Exercise objective :: Print nothing but the lines from the start of the listing below through the line that contains "COL=scene.collection". Do not include the pictures.

Data block ::
▽
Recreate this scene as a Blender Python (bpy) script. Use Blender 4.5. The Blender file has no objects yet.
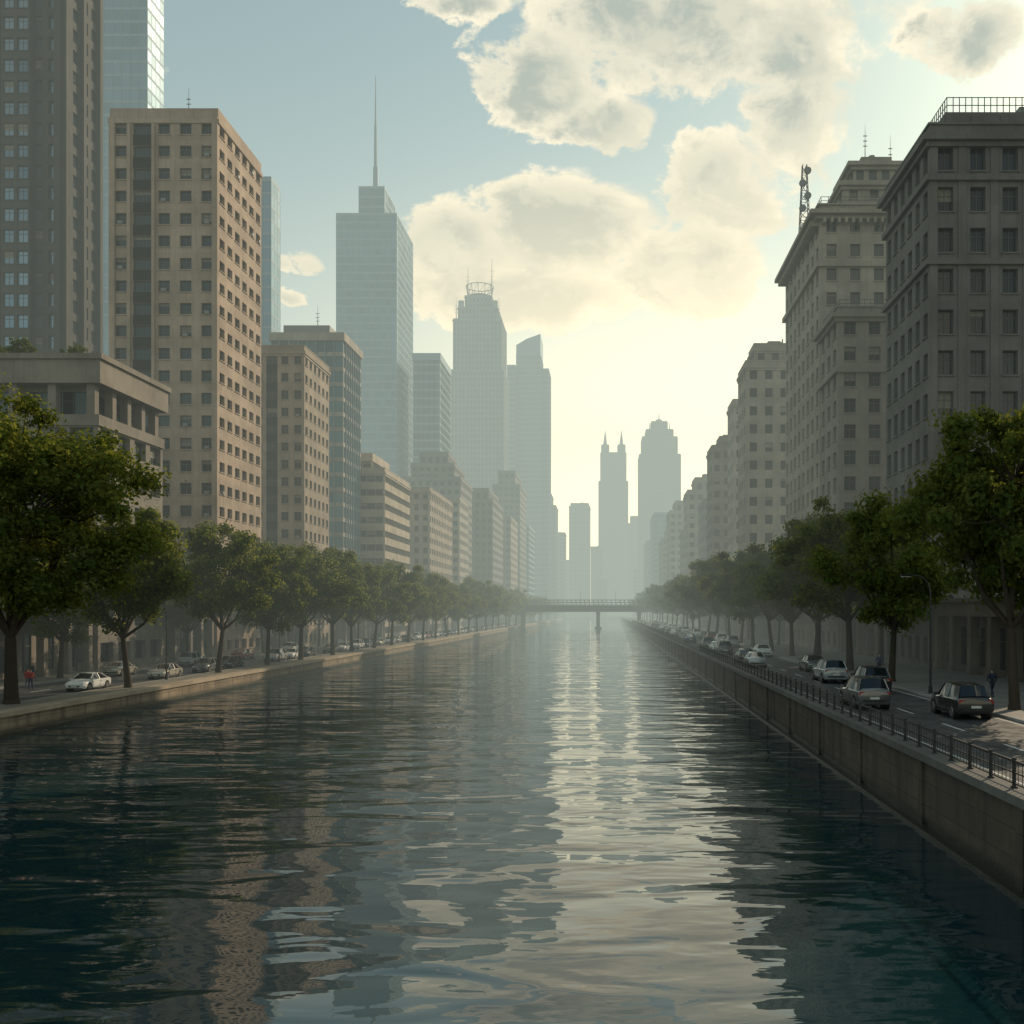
import bpy, math, random
import numpy as np
from mathutils import Vector, Matrix
random.seed(7); rng=np.random.default_rng(11)
R=math.radians
scene=bpy.context.scene
scene.view_settings.view_transform='Standard'
scene.view_settings.look='None'
scene.view_settings.exposure=0
COL=scene.collection

# ---------------------------------------------------------------- node helpers
class NT:
    def __init__(s,tree):
        s.t=tree; s.n=tree.nodes; s.l=tree.links
    def new(s,typ,**kw):
        n=s.n.new(typ)
        for k,v in kw.items(): setattr(n,k,v)
        return n
    def put(s,sock,v):
        if isinstance(v,bpy.types.NodeSocket): s.l.new(v,sock)
        else:
            if sock.type=='RGBA' and len(v)==3: v=(*v,1)
            sock.default_value=v
    def math(s,op,a,b=0.0,c=None,clamp=False):
        n=s.new('ShaderNodeMath',operation=op); n.use_clamp=clamp
        s.put(n.inputs[0],a); s.put(n.inputs[1],b)
        if c is not None: s.put(n.inputs[2],c)
        return n.outputs[0]
    def vmul(s,v,w):
        n=s.new('ShaderNodeVectorMath',operation='MULTIPLY'); s.put(n.inputs[0],v); s.put(n.inputs[1],w); return n.outputs[0]
    def vadd(s,v,w):
        n=s.new('ShaderNodeVectorMath',operation='ADD'); s.put(n.inputs[0],v); s.put(n.inputs[1],w); return n.outputs[0]
    def noise(s,vec,scale,detail=4,rough=.5,dist=0.0):
        n=s.new('ShaderNodeTexNoise'); s.put(n.inputs['Vector'],vec)
        n.inputs['Scale'].default_value=scale; n.inputs['Detail'].default_value=detail
        n.inputs['Roughness'].default_value=rough; n.inputs['Distortion'].default_value=dist
        return n.outputs[0]
    def sstep(s,v,a,b,o0=0.0,o1=1.0):
        n=s.new('ShaderNodeMapRange',interpolation_type='SMOOTHSTEP')
        s.put(n.inputs[0],v); n.inputs[1].default_value=a; n.inputs[2].default_value=b
        n.inputs[3].default_value=o0; n.inputs[4].default_value=o1
        return n.outputs[0]
    def mix(s,f,a,b,blend='MIX'):
        n=s.new('ShaderNodeMix',data_type='RGBA',blend_type=blend)
        s.put(n.inputs[0],f); s.put(n.inputs[6],a); s.put(n.inputs[7],b)
        return n.outputs[2]
    def pos(s): return s.new('ShaderNodeNewGeometry').outputs['Position']
    def rnd(s): return s.new('ShaderNodeNewGeometry').outputs['Random Per Island']

def newmat(name):
    m=bpy.data.materials.new(name); m.use_nodes=True
    T=NT(m.node_tree); b=m.node_tree.nodes['Principled BSDF']
    return m,T,b
def c4(c,k=1): return (c[0]*k,c[1]*k,c[2]*k,1)
_cache={}
def stone(name,col,rough=.85,var=.28,streak=.45,bump=.15):
    if name in _cache: return _cache[name]
    m,T,b=newmat(name); p=T.pos()
    n1=T.noise(p,.22,6,.62); n2=T.noise(T.vmul(p,(2.2,2.2,.09)),1,4,.6); n3=T.noise(p,6,2,.6)
    f=T.sstep(n1,.3,.7)
    c=T.mix(f,c4(col,1-var),c4(col,1+var*.6))
    s=T.sstep(n2,.45,.75,0,streak)
    c=T.mix(s,c,c4((col[0]*.45,col[1]*.46,col[2]*.48)))
    c=T.mix(T.math('MULTIPLY',n3,.25),c,c4(col,.7))
    c=T.mix(T.math('MULTIPLY',T.rnd(),.22),c,c4(col,.5))
    T.put(b.inputs['Base Color'],c); b.inputs['Roughness'].default_value=rough
    b.inputs['Specular IOR Level'].default_value=.25
    bp=T.new('ShaderNodeBump'); bp.inputs['Strength'].default_value=bump; bp.inputs['Distance'].default_value=.05
    T.put(bp.inputs['Height'],n3); T.put(b.inputs['Normal'],bp.outputs[0])
    _cache[name]=m; return m
def plain(name,col,rough=.5,metal=0.0,spec=.5,coat=0):
    if name in _cache: return _cache[name]
    m,T,b=newmat(name); n=T.noise(T.pos(),3,3,.6)
    c=T.mix(T.sstep(n,.3,.7),c4(col,.85),c4(col,1.1)); T.put(b.inputs['Base Color'],c)
    b.inputs['Roughness'].default_value=rough; b.inputs['Metallic'].default_value=metal
    b.inputs['Specular IOR Level'].default_value=spec
    if coat: b.inputs['Coat Weight'].default_value=coat; b.inputs['Coat Roughness'].default_value=.05
    _cache[name]=m; return m
def glassm(name,c1,c2,rough=.12,wob=.02,metal=0.0,spec=.5):
    if name in _cache: return _cache[name]
    m,T,b=newmat(name); r=T.rnd()
    r2=T.math('FRACT',T.math('MULTIPLY',r,17.31))
    big=T.noise(T.pos(),.04,3,.6)
    f=T.math('ADD',T.math('MULTIPLY',r2,.6),T.math('MULTIPLY',T.sstep(big,.35,.65),.4))
    T.put(b.inputs['Base Color'],T.mix(f,c4(c1),c4(c2)))
    T.put(b.inputs['Roughness'],T.math('ADD',T.math('MULTIPLY',r,.15),rough))
    b.inputs['Metallic'].default_value=metal; b.inputs['Specular IOR Level'].default_value=spec
    bp=T.new('ShaderNodeBump'); bp.inputs['Strength'].default_value=.3; bp.inputs['Distance'].default_value=wob
    T.put(bp.inputs['Height'],T.noise(T.pos(),.8,2)); T.put(b.inputs['Normal'],bp.outputs[0])
    _cache[name]=m; return m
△
In response ::
Recreate this scene as a Blender Python (bpy) script. Use Blender 4.5. The Blender file has no objects yet.
import bpy, math, random
import numpy as np
from mathutils import Vector, Matrix
random.seed(7); rng=np.random.default_rng(11)
R=math.radians
scene=bpy.context.scene
scene.view_settings.view_transform='Standard'
scene.view_settings.look='None'
scene.view_settings.exposure=0
COL=scene.collection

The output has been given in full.